Tasked with testing out a pair of Ariat’s Treadfast 6” waterproof steel-toe work boots, Forestry Journal’s deputy editor put them through the wringer across multiple countries and conditions. How did they fair? 

WHEN it came to testing the all-weather capabilities of Ariat’s Treadfast boot, there was only one thing for it – head down to Wales at the height of British summertime.

So there I was, the rain pouring down with Biblical brimstone and fury on day three of the Royal Welsh Show, when it hit me; my feet were remarkably warm, dry, and comfortable. 

In many ways, this is all that needs to be said about Ariat’s 6” steel-toe work boot. But I’ve got a page to fill, so let’s crack on. 

Forestry Journal:

When it comes to footwear, I’m not exactly in my comfort zone. I’ve got a pair of trainers with heels so badly worn that by this point they are basically sandals. For a long time, I (stupidly) resisted the urge to pay any decent money for working boots, believing instead the ones I found on Amazon would do the job (hint: they did not). 

But when the chance came along to try out some proper forestry boots, I wasn’t going to pass up the opportunity, and I was lucky enough to be sent a pair of Ariat’s Treadfast boots. 

Now, I know Ariat pretty well. The brand is frequently found in these pages. But I had never tried its work boots for myself, so I was going in completely blind and open minded. 

The first thing I noticed when unwrapping the shoes was just how premium it all felt. The box – and this will mean something to a surprising amount of people – was beautifully designed and sturdy. From the first moment, it was obvious that this was a premium product and not some cheap knock-off found on the internet. 

According to Ariat, the boots are “practical from ankle to toe, designed to offer outstanding safety and comfort thanks to a plethora of design technologies”. These include: an “all-day cushioning insole and an ATS midsole”, a “waterproof PRO construction” (see above for the effectiveness of that), and “an oil- and slip-resistant Duratread outsole giving ultimate stability”. Which all sounds very good on paper. 
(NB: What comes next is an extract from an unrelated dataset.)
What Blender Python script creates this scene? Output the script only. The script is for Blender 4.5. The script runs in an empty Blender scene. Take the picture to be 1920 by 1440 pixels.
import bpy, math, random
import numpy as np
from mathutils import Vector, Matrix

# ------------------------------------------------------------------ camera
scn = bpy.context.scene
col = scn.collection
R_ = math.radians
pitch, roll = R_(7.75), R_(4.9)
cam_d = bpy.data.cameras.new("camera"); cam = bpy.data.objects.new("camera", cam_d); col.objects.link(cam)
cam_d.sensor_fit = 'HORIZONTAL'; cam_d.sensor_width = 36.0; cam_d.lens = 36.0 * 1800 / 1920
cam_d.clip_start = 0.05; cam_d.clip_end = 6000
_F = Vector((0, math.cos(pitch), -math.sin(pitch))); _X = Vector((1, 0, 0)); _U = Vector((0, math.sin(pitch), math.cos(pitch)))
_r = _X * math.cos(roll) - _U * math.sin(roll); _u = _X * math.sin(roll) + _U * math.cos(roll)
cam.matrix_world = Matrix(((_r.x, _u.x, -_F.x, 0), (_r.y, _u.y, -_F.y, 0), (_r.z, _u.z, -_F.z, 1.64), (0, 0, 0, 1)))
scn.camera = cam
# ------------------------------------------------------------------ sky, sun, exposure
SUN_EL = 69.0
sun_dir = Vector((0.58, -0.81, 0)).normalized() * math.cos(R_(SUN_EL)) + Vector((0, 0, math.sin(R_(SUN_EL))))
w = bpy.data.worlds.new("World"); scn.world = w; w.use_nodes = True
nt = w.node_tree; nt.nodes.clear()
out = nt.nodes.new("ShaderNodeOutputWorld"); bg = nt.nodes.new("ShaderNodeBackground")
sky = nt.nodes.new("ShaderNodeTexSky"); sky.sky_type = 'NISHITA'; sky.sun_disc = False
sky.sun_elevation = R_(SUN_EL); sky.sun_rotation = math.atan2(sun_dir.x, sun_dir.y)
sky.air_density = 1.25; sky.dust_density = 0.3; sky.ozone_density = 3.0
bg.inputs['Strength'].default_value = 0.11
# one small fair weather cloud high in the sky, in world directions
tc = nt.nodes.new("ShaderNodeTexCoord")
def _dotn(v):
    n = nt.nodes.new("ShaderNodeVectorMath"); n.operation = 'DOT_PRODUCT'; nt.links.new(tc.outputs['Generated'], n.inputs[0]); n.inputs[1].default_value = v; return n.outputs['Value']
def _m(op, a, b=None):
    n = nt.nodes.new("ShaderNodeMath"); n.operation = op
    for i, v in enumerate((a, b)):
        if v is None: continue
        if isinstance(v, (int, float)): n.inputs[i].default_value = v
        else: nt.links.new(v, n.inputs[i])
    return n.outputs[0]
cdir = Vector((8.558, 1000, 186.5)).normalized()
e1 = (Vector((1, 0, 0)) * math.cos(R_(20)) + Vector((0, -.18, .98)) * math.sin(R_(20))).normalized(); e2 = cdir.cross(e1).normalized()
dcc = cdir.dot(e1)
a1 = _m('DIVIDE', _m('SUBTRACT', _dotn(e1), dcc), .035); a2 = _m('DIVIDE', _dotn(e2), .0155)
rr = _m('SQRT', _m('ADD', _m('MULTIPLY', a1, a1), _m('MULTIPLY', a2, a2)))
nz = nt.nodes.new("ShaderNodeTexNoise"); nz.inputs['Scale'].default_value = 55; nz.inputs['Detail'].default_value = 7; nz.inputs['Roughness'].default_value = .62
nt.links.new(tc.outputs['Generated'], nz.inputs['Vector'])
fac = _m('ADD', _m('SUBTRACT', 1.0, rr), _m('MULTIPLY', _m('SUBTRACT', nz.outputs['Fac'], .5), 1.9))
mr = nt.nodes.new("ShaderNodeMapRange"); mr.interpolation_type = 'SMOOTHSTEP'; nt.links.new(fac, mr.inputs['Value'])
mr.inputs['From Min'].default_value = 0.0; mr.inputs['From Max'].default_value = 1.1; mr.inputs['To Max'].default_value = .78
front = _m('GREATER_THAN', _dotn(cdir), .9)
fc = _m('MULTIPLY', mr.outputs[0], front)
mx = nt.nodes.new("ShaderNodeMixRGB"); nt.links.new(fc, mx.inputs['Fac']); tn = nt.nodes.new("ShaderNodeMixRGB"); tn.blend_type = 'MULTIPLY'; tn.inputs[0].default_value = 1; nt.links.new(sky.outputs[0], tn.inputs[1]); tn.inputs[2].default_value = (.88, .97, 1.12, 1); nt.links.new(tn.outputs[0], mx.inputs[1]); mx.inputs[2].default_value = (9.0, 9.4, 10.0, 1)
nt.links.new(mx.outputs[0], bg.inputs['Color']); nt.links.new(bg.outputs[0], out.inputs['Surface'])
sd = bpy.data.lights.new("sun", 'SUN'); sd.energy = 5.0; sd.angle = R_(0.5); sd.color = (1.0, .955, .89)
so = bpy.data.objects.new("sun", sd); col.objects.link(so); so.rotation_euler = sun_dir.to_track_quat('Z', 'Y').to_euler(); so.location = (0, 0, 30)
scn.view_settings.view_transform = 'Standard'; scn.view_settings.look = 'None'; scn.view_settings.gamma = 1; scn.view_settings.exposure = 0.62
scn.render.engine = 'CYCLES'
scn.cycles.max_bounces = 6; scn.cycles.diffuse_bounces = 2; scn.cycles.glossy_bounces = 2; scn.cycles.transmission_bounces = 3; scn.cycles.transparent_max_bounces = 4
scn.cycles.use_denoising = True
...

At this point, you may be thinking that, of course, Ariat’s own blurb would have you believing these are the best, most carefully-thought-out boots that have ever been.

But the good news is, they very much live up to the brand’s hype. 

Since receiving my pair, they have stood up to just about everything I’ve thrown at them. I wore them in the bog that was the Royal Bath and West Showground for the Confor Woodland Show and my footing felt secure from start to finish, even when I found myself knee-deep in the after-effects of a previous storm. I took them along to Estonia, and whether it was on the plane or among the towering conifers of a commercial woodland, they were comfortable, sturdy and never felt out of place.

Forestry Journal:

When it came to exploring Pentland Biomass’ timber yard back in August, the boots barely broke sweat, despite a relentless day on my feet. 

All in all, then, I’d struggle to find a single glaring fault in the boots. They do exactly as it says in the tin, and plenty more besides, and at £140 (at the time of writing) aren’t exactly breaking the bank for an absolutely essential piece of kit that you’ll likely see more than your children. 

The only real caveat I have to add is that, by virtue of not being a hand cutter or operator, I haven’t yet had the chance to test them out during a day of genuinely back-breaking graft, and that’s always the real test of a pair of boots’ capabilities. 

But I suspect you can do a lot worse than Ariat.